Why does GCC or Clang not optimise reciprocal to 1 instruction when using fast-math

Because the precision of RCPPS is a lot lower than float division.

An option to enable that optimization would not be appropriate as part of -ffast-math.

The x86 target options of the gcc manual says there in fact is an option that (with -ffast-math) does get gcc to use them (with a Newton-Raphson iteration - Fast vectorized rsqrt and reciprocal with SSE/AVX depending on precision / Newton Raphson with SSE2 - can someone explain me these 3 lines - SIMD and scalar have basically the same performance per instruction, and Newton-iteration math is the same):

  • -mrecip This option enables use of RCPSS and RSQRTSS instructions (and their vectorized variants RCPPS and RSQRTPS) with an additional Newton-Raphson step to increase precision instead of DIVSS and SQRTSS (and their vectorized variants) for single-precision floating-point arguments. These instructions are generated only when -funsafe-math-optimizations is enabled together with -finite-math-only and -fno-trapping-math. Note that while the throughput of the sequence is higher than the throughput of the non-reciprocal instruction, the precision of the sequence can be decreased by up to 2 ulp (i.e. the inverse of 1.0 equals 0.99999994).

Note that GCC implements 1.0f/sqrtf(x) in terms of RSQRTSS (or RSQRTPS) already with -ffast-math (or the above option combination), and doesn't need -mrecip.

Also note that GCC emits the above sequence with additional Newton-Raphson step for vectorized single-float division and vectorized sqrtf(x) already with -ffast-math (or the above option combination), and doesn't need -mrecip.

  • -mrecip=opt

This option controls which reciprocal estimate instructions may be used. opt is a comma-separated list of options, which may be preceded by a ‘!’ to invert the option:

’all’
      Enable all estimate instructions.
‘default’
    Enable the default instructions, equivalent to -mrecip.
‘none’
    Disable all estimate instructions, equivalent to -mno-recip.
‘div’
    Enable the approximation for scalar division.
‘vec-div’
    Enable the approximation for vectorized division.
‘sqrt’
    Enable the approximation for scalar square root.
‘vec-sqrt’
    Enable the approximation for vectorized square root. 

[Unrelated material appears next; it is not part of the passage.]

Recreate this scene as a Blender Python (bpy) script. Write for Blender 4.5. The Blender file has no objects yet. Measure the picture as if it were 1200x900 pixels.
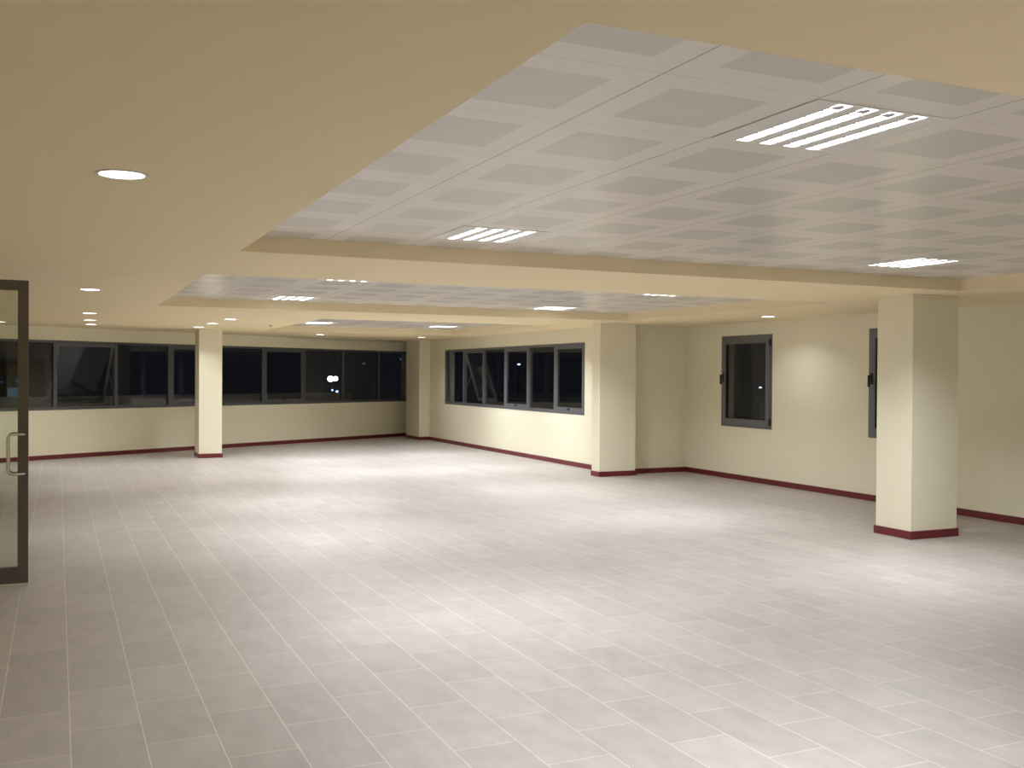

So, for example, -mrecip=all,!sqrt enables all of the reciprocal approximations, except for square root.

Note that Intel's new Skylake design further improves FP division performance, to 8-11c latency, 1/3c throughput. (Or one per 5c throughput for 256b vectors, but same latency for vdivps). They widened the dividers, so AVX vdivps ymm is now the same latency as for 128b vectors.

(SnB to Haswell did 256b div and sqrt with about twice the latency / recip-throughput, so they clearly only had 128b-wide dividers.) Skylake also pipelines both operations more, so about 4 div operations can be in flight. sqrt is faster, too.

So in several years, once Skylake is widespread, it'll only be worth doing rcpps if you need to divide by the same thing multiple times. rcpps and a couple fma might possibly have slightly higher throughput but worse latency. Also, vdivps is only a single uop; so more execution resources will be available for things to happen at the same time as the division.

It remains to be seen what the initial implementation of AVX512 will be like. Presumably rcpps and a couple FMAs for Newton-Raphson iterations will be a win if FP division performance is a bottleneck. If uop throughput is a bottleneck and there's plenty of other work to do while the divisions are in flight, vdivps zmm is probably still good (unless the same divisor is used repeatedly, of course).

Floating point division vs floating point multiplication has more about FP throughput vs. latency.